Mexico Upgrades Its Border Agents While US Looks for Cash

Mexico working to disarm dismissed guards

Mexico has replaced all 700 of its customs inspectors with agents newly trained to fight drug smuggling, sending soldiers to airports and border crossings across the country to take back the guns issued to old inspectors.

The 700 inspectors were replaced with 1,400 newly hired agents who have undergone months of training and background checks to ensure they have no criminal records.

Meanwhile, the U.S. promised more money Tuesday to help increase security along the U.S.-Mexico border. California could get more than $7 million of a proposed $30 million increase.

But the millions promised in June to help place National Guard troops along the border has been held up by political haggling over who will foot the bill.
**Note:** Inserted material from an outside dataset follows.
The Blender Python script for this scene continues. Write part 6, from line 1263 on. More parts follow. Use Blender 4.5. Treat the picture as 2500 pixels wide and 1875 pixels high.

Homeland Security Secretary Janet Napolitano said Tuesday at a conference in El Paso, Texas that  $30 million will fund the Operation Stonegarden program to fight border violence in Texas, California, Arizona and New Mexico. That's in addition to $60 million announced in June.

An aide says Texas Gov. Rick Perry is still waiting for a response to his request for 1,000 more troops.

The funding stalemate lingers even after Obama renewed his commitment to Mexican officials on Monday to reinforce the border and to help battle the drug cartels.

The Department of Homeland Security, which expects to get roughly $44 billion in its overall 2010 budget compared to the Pentagon's $636 billion -- is also reluctant to bear the costs of the proposed program.

Military officials have also balked at having a highly visible uniformed presence at border crossings.

One administration official said an initial Pentagon draft was nixed by Defense Secretary Robert Gates because it suggested that Guard troops could be used to help screen commercial vehicles at the border.

Defense leaders have been insistent that the U.S. avoid any appearance of militarizing the border, and they are opposed to using the soldiers at border entry points to openly inspect vehicles.

Pentagon officials have grumbled that the latest demands come as the U.S. is still fighting two wars, including an escalation of fighting in Afghanistan, and the Guard units are still needed to take on some of the battlefield duties.